Look at any conference lineup, listen in on any conversation between industry wonks, or read any journal and it is evident that the 21st century focus in architecture has been technological innovation. But during the course of reviewing the nearly 250 entries in this year’s Annual Design Review, the jury—David Dowell, AIA; Cathy Lang Ho; David Jameson, FAIA; and Sheila Kennedy, AIA—developed a different charge.
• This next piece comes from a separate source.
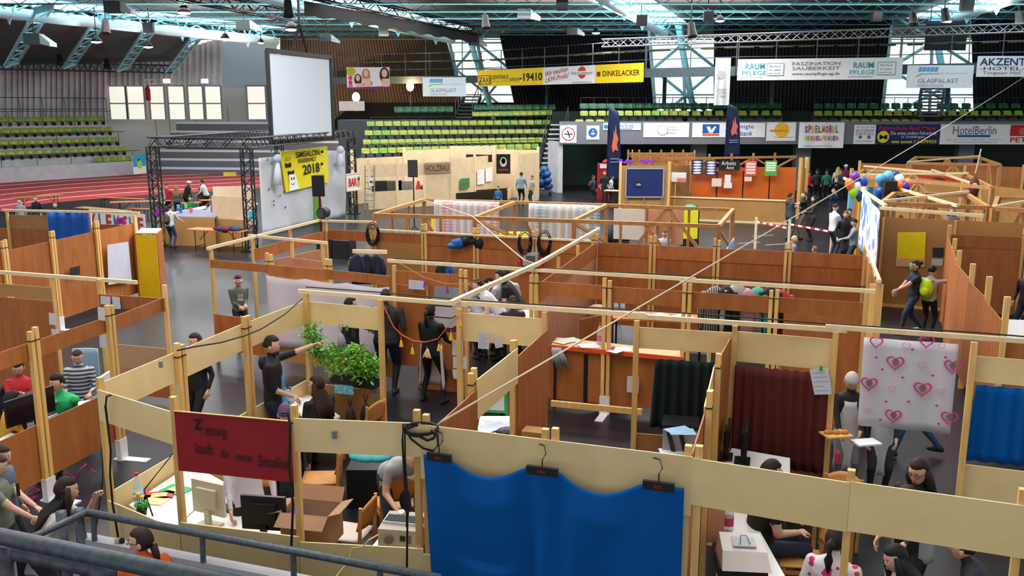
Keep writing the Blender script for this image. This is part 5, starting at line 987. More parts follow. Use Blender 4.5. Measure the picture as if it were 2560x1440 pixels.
# balloons
bal = [('5a2ea0', 2137, 447, 26), ('e87028', 2125, 462, 26), ('1c4fb0', 2156, 458, 26), ('e4e8f4', 2140, 467, 26), ('9ccc30', 2134, 482, 26), ('dfe4f0', 2155, 478, 26), ('184a9c', 2149, 488, 26), ('58a8d8', 2201, 450, 26.4), ('62b4e0', 2220, 443, 26.4), ('143a70', 2237, 443, 26.6), ('e0e4f0', 2247, 452, 26.4), ('f08838', 2268, 462, 26.4), ('4a2a9a', 2262, 471, 26.2), ('e87028', 2246, 468, 26.2), ('1c56b8', 2253, 486, 26.2), ('e6eaf2', 2266, 486, 26.3), ('5a30a8', 2244, 494, 26.2), ('1e5ab8', 2201, 482, 26.4), ('e07830', 2200, 468, 26.5)]
names = {'5a2ea0': 'violet', 'e87028': 'orange', '1c4fb0': 'blue', 'e4e8f4': 'white', '9ccc30': 'lime green', 'dfe4f0': 'white', '184a9c': 'dark blue', '58a8d8': 'light blue', '62b4e0': 'light blue', '143a70': 'navy blue', 'e0e4f0': 'white', 'f08838': 'orange', '4a2a9a': 'violet', '1c56b8': 'blue', 'e6eaf2': 'white', '5a30a8': 'violet', '1e5ab8': 'blue', 'e07830': 'orange'}
pos = ['at the top', 'at the left', 'at the upper right', 'in the middle', 'at the lower left', 'lower, beside the lime one', 'at the bottom', 'at the left', 'at the top left', 'at the top', 'at the upper right', 'at the far right', 'right of the speaker, upper', 'touching the speaker on the right', 'low on the right', 'small, low at the far right', 'at the bottom right', 'left of the speaker, low', 'peeping out left of the speaker']
for i, (c_, x, y, Y) in enumerate(bal):
    p = Q(x, y, Y); th = thing('balloon', '%s balloon %s of the %s bunch' % (names[c_], pos[i], 'left' if i < 7 else 'right'), 'balloon', p, 'balloon bunches'); MB().lathe(p, [(.01, -.2), (.06, -.15), (.13, -.04), (.15, .05), (.12, .14), (.05, .19), (.01, .195)], 14).build('skin', C(c_, .2), th, smooth=True); MB().tube([p + V(0, 0, -.2), Q(2226 if i > 6 else 2146, 500, Y)], .006, 4).build('string', M['white'], th)
# long painted cloth banner and coloured posts beside the aisle
a, b = P(2150, 640), P(2190, 640); 
for i, (x, c_, lab) in enumerate(((2142, 'd89a30', 'yellow painted post in the aisle row'), (2163, '1f6f80', 'teal painted post in the aisle row, left'), (2180, '1f6f80', 'teal painted post in the aisle row, right'), (2150, '6aa8c8', 'pale blue painted post in the aisle row'))): p = P(x, 640 + i * 3); tag(MB().box((p.x, p.y + (i == 3) * 1.2, 1.15), (.14, .14, 2.3)).build('painted_post', C(c_)), lab, 'post')
hang_sheet('painted_banner', 'white cloth banner with blue painting below the left balloons', 'banner', P(2157, 465, 2.6), P(2200, 520, 2.6), .9, 2.5, spots('blue_painting', (.72, .72, .78), (.12, .30, .62), 2.2, .42), .04, 12)
hang_sheet('painted_banner', 'white cloth with violet scribbles beside the yellow poster wall', 'banner', P(2186, 560, 2.0), P(2196, 585, 2.0), .2, 1.9, spots('violet_scribble', (.70, .70, .78), (.35, .30, .62), 6, .4), .03, 10)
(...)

It’s time again, they said, to push the discourse about competency and design in the profession.
“We’ve come through this period where social justice, performative technologies, and sustainability have been dominant, but I would still argue that the projects that are more successful are the ones that are rooted in architectural discourse,” Jameson said. “What we’re looking for is meaning and layering, and the confluence of architectural ideas and proficiency.”
Kennedy saw the charge as applying to the entire profession: “I think it’s a challenge for all architects. Maybe the definition of competency needs to evolve,” she said, noting that skill is important, but can be most effective when skill is “being used to push us architects into new places.”
A renewed focus on design competency doesn’t require a sacrifice of innovation; the Holy Grail, as Ho explained, is still “a process by which something managed to get realized in a surprising context.” Yet the jury turned to an old source for inspiration: “I always go back to [Vitruvius’s] firmness, commodity, and delight,” Dowell said. “Good architecture has to hit them all. Not one, but all three.”
The jurors identified 17 projects that answered their (and Vitruvius’s) call for balance between design, technology, and human need. The projects hail from many corners of the world, and they address different scales, budgets, and programs. Moreover, the projects were all completed sometime between June 2012 and September 2013, and thus offer a snapshot of how architecture is evolving today.
See all of the winners of ARCHITECT's 2013 Annual Design Review here.
The Jury

David Dowell
David Dowell, AIA, is a principal at El Dorado in Kansas City, Mo., which won three architect Annual Design Review awards in 2012 as well as the AIA K.C. Firm Award in 2008. Dowell works within all six studios of the practice and oversees the firm’s in-house metal fabrication shop. Armed with a B.Arch. from Washington University in St. Louis and an M.Arch. from UC Berkeley, Dowell also teaches a fifth-year design/build studio at Kansas State University that has yielded several built projects for the Girl Scouts, including the Trail Center at Camp Prairie Schooner, which won an award in the Play category last year.

Cathy Lang Ho
Founding editor-in-chief of The Architect’s Newspaper, Cathy Lang Ho writes for many of the discipline’s leading periodicals and serves on the board of directors for the New York–based Institute for Urban Design. Ho was lead curator of the U.S. Pavilion for the 2012 Venice Architecture Biennale, organizing the exhibition “Spontaneous Interventions,” which became a traveling exhibition following the Biennale. (architect was a media sponsor for the Biennale and editor-in-chief Ned Cramer was a co-curator.) Her consulting firm, CLH Office, currently oversees the Harvard University Graduate School of Design Wheelwright Prize.

Sheila Kennedy
After receiving training from the École National Supérieure des Beaux-Arts in Paris and Harvard University’s Graduate School of Design (GSD), Sheila Kennedy, AIA, won the Skidmore, Owings & Merrill National Traveling Fellowship. She founded Boston-based Kennedy & Violich Architecture (KVA) with Juan Franco Violich, FAIA, in 1990. She later returned to the GSD as director of its M.Arch. II program, and currently is professor of the practice at MIT. Kennedy also established MATx—a research lab within KVA that advances building-material technologies through collaboration with manufacturers and practitioners from related fields.

David Jameson
Raised on Maryland’s eastern shore with an appreciation for vernacular outbuilding architecture, David Jameson, FAIA, now lives and practices in Alexandria, Va. Upon graduation from Virginia Tech, Jameson got his start under Hugh Newell Jacobsen, FAIA, in the early 1990s before striking out on his own with modern additions to various Washington, D.C.–area houses. His practice, which focuses primarily on residential work, has received numerous national design awards. Jameson also serves as a peer reviewer for the U.S. General Services Administration’s Design Excellence program.